Oliveras is an endearing puppy as the adolescent Jonah, clumsily groping his way to Ana. Levine captures Danny’s splintered soul, convincingly making him both a victim and perpetrator of horrible abuse. Zdrojeski provides contrast as a basically mature, but somewhat emotionally stifled suitor to the stand-offish Ana. As noted, he’s particularly funny when Steven tears himself down by going into detail about how he’s allowed his room to become an insect colony. He later shows he’s just as vulnerable as Ana when their relationship is taken to another level. Zdrojeski is equally moving as he is hilarious. Jonah may be a bit of a head-scratcher at first, but stick with it and you’ll be rewarded with a tearful and fulfilling take on finding love and redemption in unexpected places.

Days of Wine and Roses
Brian d’Arcy James and Kelli O’Hara in Days of Wine and Roses.
Credit: Joan Marcus

Another just-opened show also explores dysfunction and its corrosive effect on relationships. Adam Guettel and Craig Lucas’ musical version of Days of Wine and Roses, JP Miller’s teleplay and film about an alcoholic couple’s struggles with addiction, has transferred from its Off-Broadway Atlantic Theater Company run last year to a limited engagement at Broadway’s Studio 54. During its ATC stand, I found this tuner slight and less impactful than the 1962 film version directed by Blake Edwards and starring Jack Lemmon and Lee Remick.
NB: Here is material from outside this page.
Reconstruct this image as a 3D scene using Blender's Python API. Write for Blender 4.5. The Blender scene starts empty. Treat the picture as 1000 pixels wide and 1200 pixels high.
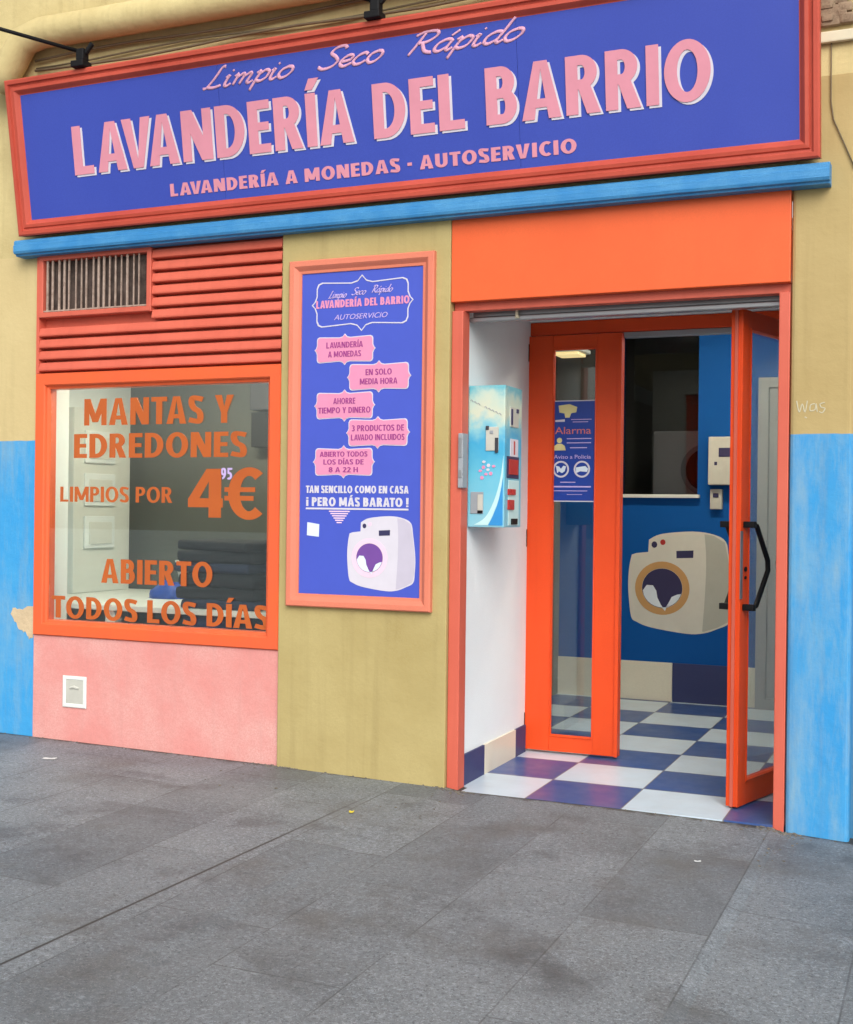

Though Michael Greif’s sleek, efficient production is less intimate in the larger house, leads Brian d’Arcy James and Kelli O’Hara are more at home in the roles of Joe Clay and Kirsten Arnesen, the booze-infused pair. The connection between them is stronger and both performances have grown dramatically and vocally.

O’Hara’s Playbill bio mentions she is the first crossover artist from Broadway to the Met Opera and you can hear the classical training in her pure, gorgeous soprano as well the deep subtext of pain and neediness she brings to Kirsten’s songs. Likewise d’Arcy James’s rich tones have deepened and express Joe’s equal loneliness. Off-Broadway, some of his arias, particularly his crazed destruction of a greenhouse in search of a hidden bottle of hooch, came across as forced, but now they feel earned.

Days of WIne and Roses
Brian d’Arcy James and Kelli O’Hara in Days of Wine and Roses.
Credit: Joan Marcus

Guettel’s music cleverly balances jazzy, fun uptempo tunes (replicating Joe and Kirsten’s buzzed euphoria) with more complex, somber numbers as reality crashes in on them. Greif employs Lizzie Clachan’s flexible set and Ben Stanton’s versatile lighting to reinforce these mood swings. Lucas’ book keeps the story moving but still feels underdeveloped and some of Guettel’s lyrics are overly poetic, but the performances and staging have tightened and compensate for any flaws.

Byron Jennings marvelously underplays Kirsten’s strict father, conveying his tumultuous reactions to his daughter’s decline and his contempt for his son-in-law with the simplest of gestures and expressions. Tabitha Lawing, a new addition to the cast, delivers a startlingly mature performance as Lila, the couple’s 11-year-old child. David Jennings still offers solid support as Jim, Joe’s sponsor in Alcoholics Anonymous. Days of Wine and Roses is a better show now than it was Off-Broadway and deserves your attention.

Jonah: Feb. 1—March 10. Roundabout Theater Company at Laura Pels Theater/Harold and Miriam Steinberg Center for Theater, 111 W. 46th St., NYC. Running time: 100 mins. with no intermission. roundaboutheater.org.

Days of Wine and Roses: Jan. 28—April 28. Studio 54, 254 W. 54th St., NYC. Running time: one hour and 40 mins. with no intermission. criterionticketing.com.